Though it’s true that no one appears safe from their cutting comments for a majority of the record, it’s on ‘Eating For Two’ when Lily Rae fully takes the handcuffs off. It’s a scathing attack on the expectations of women with a side of rustic, dreamscape instrumentation. Rae laments the perceptions of others with the sarcastic “I could hibernate, I could live in the dark” before the shackles are fully unleashed for her most potent diatribe of No Souvenirs twelve tracks.

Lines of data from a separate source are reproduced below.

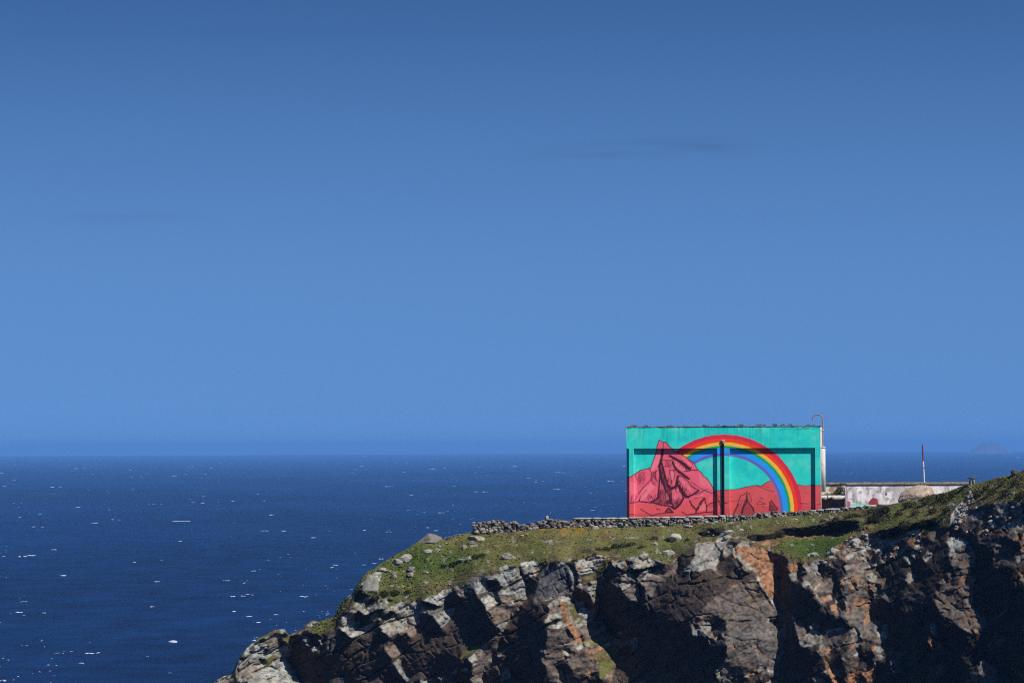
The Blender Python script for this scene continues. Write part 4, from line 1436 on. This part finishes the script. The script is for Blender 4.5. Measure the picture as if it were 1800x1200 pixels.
GB = "dark heath bushes along the turf edge"
LB = "dark green heath bush at the edge of the clifftop turf"
for px, py, w in [(1052, 966, 16), (1066, 966, 18), (1082, 962, 22), (1097, 960, 22), (1110, 957, 20), (978, 988, 15), (1010, 987, 15), (1127, 962, 14), (900, 997, 12), (1045, 974, 10),
                  (1150, 947, 16), (1172, 948, 13), (1208, 950, 14), (660, 1050, 20), (676, 1044, 24), (694, 1042, 20), (718, 1040, 16), (780, 995, 14), (796, 992, 16), (836, 980, 18), (848, 976, 16),
                  (1447, 916, 14), (1470, 912, 16), (1490, 910, 18), (1508, 908, 16),
                  (1545, 905, 30), (1555, 898, 26), (1535, 912, 24), (1500, 908, 20), (1530, 900, 18), (1600, 890, 30), (1630, 884, 32), (1655, 878, 32), (1675, 872, 26), (1590, 925, 26), (1625, 920, 28), (1650, 915, 26),
                  (1580, 905, 22), (1610, 903, 24), (1640, 900, 24), (1665, 898, 22), (1720, 870, 26), (1745, 866, 28), (1770, 868, 30), (1795, 874, 30), (1760, 852, 22), (1785, 850, 24), (1735, 858, 20)]:
    place_bush(px, py, w, LB, GB, random.uniform(.6, .9))
place_bush(1417, 905, 12, "small green bush growing against the foot of the stone wall right of the mural", None, 1.0)

# weeds on the roof edge
wv = []
for k in range(3):
    V, f, c = leaf_ball(.22, .2, .13, 90, (.05, .055, .02), (.16, .11, .05), .045, 760 + k)
    mb = MB(); mb.add(V, f, c); wv.append(mb.build("roof_weed", M_LEAF))
first = [True] * 3
for i, (px, w) in enumerate([(1112, 8), (1116, 7), (1135, 9), (1174, 6), (1180, 7), (1202, 6), (1237, 8), (1243, 7), (1262, 7), (1302, 11), (1333, 10), (1342, 9), (1361, 11), (1375, 9), (1388, 10), (1420, 8), (1428, 7)]):
    k = i % 3
    o = wv[k] if first[k] else wv[k].copy()
    if not first[k]: COL.objects.link(o)
    first[k] = False
    s = w / PXM / .44
    o.location = bl((px - U0) / PXM, random.uniform(.05, .25), BH + .06)
    o.scale = (s, s, s * random.uniform(.6, 1.0)); o.rotation_euler = (0, 0, random.uniform(0, 6))
    tag(o, "small tuft of weeds growing on the roof edge above the mural", "weed", "weeds along the roof edge of the mural building")

# ------------------------------------------------------------------ low white annex on the right
def build_annex():
    Y = 250.6
    k = Y / F
    org = pt(1487, 900, Y)
    zt = float(pt(1590, 852.8, Y)[2]); zb = 54.0
    x0 = float(org[0]); x1 = float(pt(1706, 860, Y)[0])
    root = thing("annex", (x0, Y, zb), "long low white annex with dark stains and a red patch on its wall", "building")
    W = x1 - x0; H = zt - zb
    nu, nz = int(W / .04), int(H / .04)
    uu, zz = np.meshgrid(np.linspace(0, W, nu), np.linspace(0, H, nz))
    px = 1487 + uu / k; py = 852.8 + (H - zz) / k
    base = lin((232, 224, 224)) * np.ones(px.shape + (1,))
    st = np.clip((fbm(px * 1.6, py * .45, 811, 14, 4) - .47) * 4.5, 0, 1) * (.35 + .65 * fbm(px, py, 815, 30, 2))
    sp = np.clip((fbm(px, py, 821, 6, 4) - .56) * 7, 0, 1)
    base = base + (np.array([.13, .115, .125]) - base) * (st * .85)[..., None]
    base = base + (np.array([.16, .13, .12]) - base) * (sp * .6)[..., None]
    ex = px + (fbm(px, py, 831, 5, 3) - .5) * 2.5; ey = py + (fbm(px, py, 835, 5, 3) - .5) * 2.5

    def blob(P, c, al):
        m = inpoly(ex, ey, P); base[m] = base[m] * (1 - al) + lin(c) * al
    blob([(1526, 892), (1527, 882), (1530, 877), (1534, 874.5), (1539, 874.5), (1543, 877.5), (1543.5, 892)], (140, 42, 46), .95)
    blob([(1495, 900), (1495, 885), (1506, 883), (1512, 885), (1520, 884), (1525, 887), (1525, 900)], (95, 205, 185), .75)
    blob([(1488, 900), (1489, 880), (1494, 880), (1494, 900)], (178, 70, 92), .85)
    blob([(1487, 900), (1487, 852), (1490, 852), (1490, 880), (1488.5, 900)], (150, 120, 150), .6)
    blob([(1556, 866), (1560, 866), (1560, 869.5), (1556, 869.5)], (60, 52, 58), .9)
    mb = MB()
    idx = np.arange(nu * nz).reshape(nz, nu)
    f = np.stack([idx[:-1, :-1], idx[:-1, 1:], idx[1:, 1:], idx[1:, :-1]], -1).reshape(-1, 4)
    mb.add(np.stack([uu, 0 * uu, zz], -1).reshape(-1, 3), f, base.reshape(-1, 3))
    wc = (.55, .52, .50)
    mb.box((.0, .004, 0), (.2, 5.0, H - .004), wc); mb.box((W - .2, .004, 0), (W, 5.0, H - .004), wc); mb.box((.21, 4.8, 0), (W - .21, 5, H - .004), wc)
    mb.build("wall", M_STAIN, root)
    mb = MB()
    n = 160
    us = np.linspace(-1.75, W + .1, n)
    tz = H + .20 + (fbm(us * 30, 0 * us, 841, 12, 4) - .5) * .07
    fy = np.where(us < 0, 3.5, -.05)
    v = np.concatenate([np.stack([us, fy, 0 * us + H + .003], -1), np.stack([us, fy, tz], -1), np.stack([us, 0 * us + 5.1, tz], -1), np.stack([us, 0 * us + 5.1, 0 * us + H + .003], -1)])
    f = []
    for r_ in range(4):
        for i in range(n - 1):
            a = r_ * n + i; b = ((r_ + 1) % 4) * n + i
            f.append((a, a + 1, b + 1, b))
    mb.add(v, f)
    for px_, w_ in [(1520, 5), (1585, 4), (1600, 9), (1662, 14), (1540, 4)]:
        u = (px_ - 1487) * k; q, ff = rock_shape(2, 8)
        mb.add(q * np.array([w_ * k * .5, .12, .05]) + np.array([u, .1, H + .22]), ff)
    mb.build("roof", M_ROOF, root)
    # open link between the two buildings
    mb = MB()
    z = lambda py: float(pt(1465, py, Y)[2]) - zb
    ul = (1441.5 - 1487) * k
    bw = rock_shape(1)
    us = np.linspace(ul, -.03, 40)
    n = 40
    ztop = z(870.5) + (fbm(us * 60, 0 * us, 851, 12, 3) - .5) * .06
    zbt = z(878) + np.clip(fbm(us * 60, 0 * us, 855, 16, 3) - .5, 0, 1) * .5
    c = np.where((fbm(us * 60, 0 * us, 857, 20, 2) > .58)[:, None], np.array([.10, .09, .07]), np.array([.55, .52, .46]))
    v = np.concatenate([np.stack([us, 0 * us + .05, zbt], -1), np.stack([us, 0 * us + .05, ztop], -1), np.stack([us, 0 * us + .4, ztop], -1), np.stack([us, 0 * us + .4, zbt], -1)])
    f = []
    for r_ in range(4):
        for i in range(n - 1):
            a = r_ * n + i; b = ((r_ + 1) % 4) * n + i
            f.append((a, a + 1, b + 1, b))
    mb.add(v, f, np.concatenate([c] * 4))
    mb.build("lintel", M_STAIN, root)
    mb = MB(); mb.box((ul, .41, z(872)), (-.01, 3.6, z(870.2))); mb.build("porch_roof", M_ROOF, root)
    # back wall of the porch with painted marks
    nu, nz = 60, 40
    uu, zz = np.meshgrid(np.linspace(ul, -.01, nu), np.linspace(0, z(872.2), nz))
    c = np.ones(uu.shape + (1,)) * np.array([.17, .115, .10])
    pxx = 1487 + uu / k; pyy = 878 + (z(878) - zz) / k
    m = inpoly(pxx + (fbm(pxx, pyy, 861, 4, 2) - .5) * 4, pyy, [(1463, 888), (1466, 884), (1472, 883.5), (1477, 885), (1478, 892), (1464, 891)])
    c[m] = (.03, .10, .24)
    mb = MB(); idx = np.arange(nu * nz).reshape(nz, nu)
    f = np.stack([idx[:-1, :-1], idx[:-1, 1:], idx[1:, 1:], idx[1:, :-1]], -1).reshape(-1, 4)
    mb.add(np.stack([uu, 0 * uu + 1.3, zz], -1).reshape(-1, 3), f, c.reshape(-1, 3))
    mb.build("porch_wall", M_STAIN, root)
    # upper back wall seen over the porch roof
    nu, nz = 60, 24
    uu, zz = np.meshgrid(np.linspace(ul - .3, -.01, nu), np.linspace(z(872), H, nz))
    nn = fbm(uu * 40, zz * 40, 871, 14, 4)
    c = np.array([.60, .57, .50]) * np.ones(uu.shape + (1,)); c = c + (np.array([.26, .17, .11]) - c) * np.clip((nn - .48) * 5, 0, .9)[..., None]
    mb = MB(); idx = np.arange(nu * nz).reshape(nz, nu)
    f = np.stack([idx[:-1, :-1], idx[:-1, 1:], idx[1:, 1:], idx[1:, :-1]], -1).reshape(-1, 4)
    mb.add(np.stack([uu, 0 * uu + 3.6, zz], -1).reshape(-1, 3), f, c.reshape(-1, 3))
    mb.build("back_wall", M_STAIN, root)
    # plants on the porch roof
    for px_, s_, hs, lab in [(1481, 1.0, 1.2, "dark bush on the porch roof against the end of the white annex"), (1455, .55, .7, "low brown weeds on the porch roof beside the mural building"), (1467, .6, .6, "dark low weeds in the middle of the porch roof")]:
        V, ff, cc = leaf_ball(.45, .4, .32, 260, (.012, .020, .008) if px_ > 1460 else (.08, .06, .02), (.045, .055, .02) if px_ > 1460 else (.14, .11, .04), .06, 780 + px_)
        mb = MB(); mb.add(V * s_ * np.array([1, 1, hs]), ff, cc)
        o = mb.build("porch_plant", M_LEAF)
        o.location = (x0 + (px_ - 1487) * k, Y + (.55 if px_ < 1475 else .7), zb + z(870.2))
        tag(o, lab, "plant")
    # mast bolted to the roof
    b = pt(1625, 849, Y + 1.5); t = pt(1621.3, 780, Y + 1.5)
    root2 = thing("mast", tuple(float(q) for q in b), "thin leaning mast, dark red above and white below, on the annex roof", "mast")
    d = Vector(t - b)
    zr = zb + H + .2 - float(b[2])
    mb = MB(); mb.tube([d * 0 + Vector((0, 0, zr)), d * .60], .045, 10); mb.build("white_pole", M_WPAINT, root2)
    mb = MB(); mb.tube([d * .605, d * .97], [.056, .052], 10); mb.tube([d * .97, d * 1.02], [.03, .012], 8); mb.build("red_sleeve", M_REDPAINT, root2)
    for a_, b_ in ((.385, .405), (.565, .60)):
        mb = MB(); mb.tube([d * a_, d * b_], .063, 10); mb.build("collar", M_REDPAINT, root2)
    mb = MB(); mb.box((-.14, -.14, zr - .01), (.14, .14, zr + .03)); mb.build("base_plate", M_GREYMET, root2)


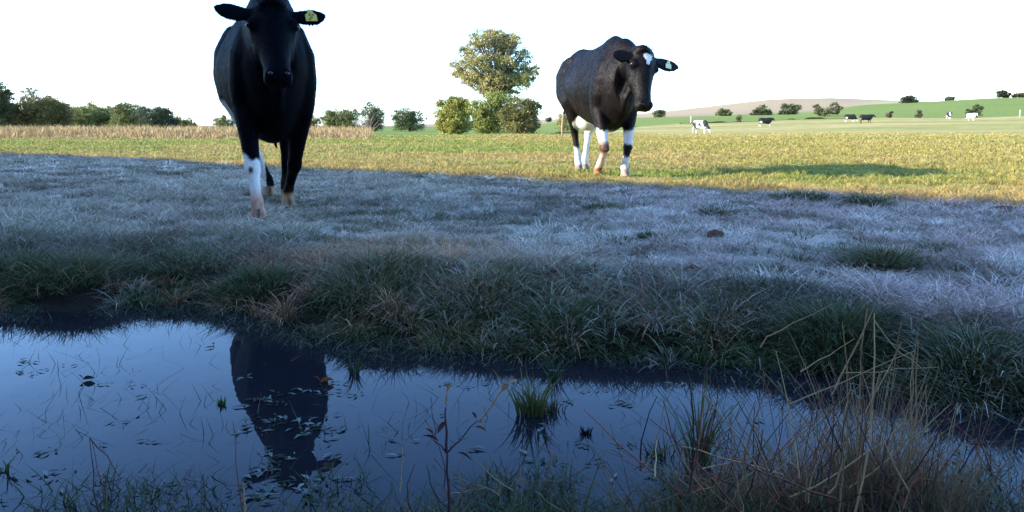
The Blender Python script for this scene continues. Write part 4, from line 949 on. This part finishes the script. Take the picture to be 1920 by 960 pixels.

Perhaps the record’s most intelligent four minutes though comes in the way of ‘Canine’, Rae goes out of her way to dispel the idea that the track is an extended metaphor for interpersonal relationships. But even if this is simply an anthropomorphistic tale of dogs behaving badly, there’s a delicacy, a vulnerability to the songs stripped back yet open tonality. It brings an air of tranquillity and peace to a record that usually demands participation and analysis. Try to stop yourself singing along with Rae’s chimes of “you might be a little more bark and a little less bite”, it’s a mighty task.

Elsewhere, self-critique is explored on ‘Yearning and Pining’, the positives to the end of adolescence are energised on ’12-30’ and the title track reminds you that there may not be a greater purpose for either this record, or us being on the planet, and that’s okay. No Souvenirs is a smorgasbord of raw emotion, musical intelligence, juxtaposition and realism all wrapped into twelve songs that remind you that feeling bitterness may not be a bad thing after all. It’s certainly going to help Fightmilk on their quest across Britain and beyond.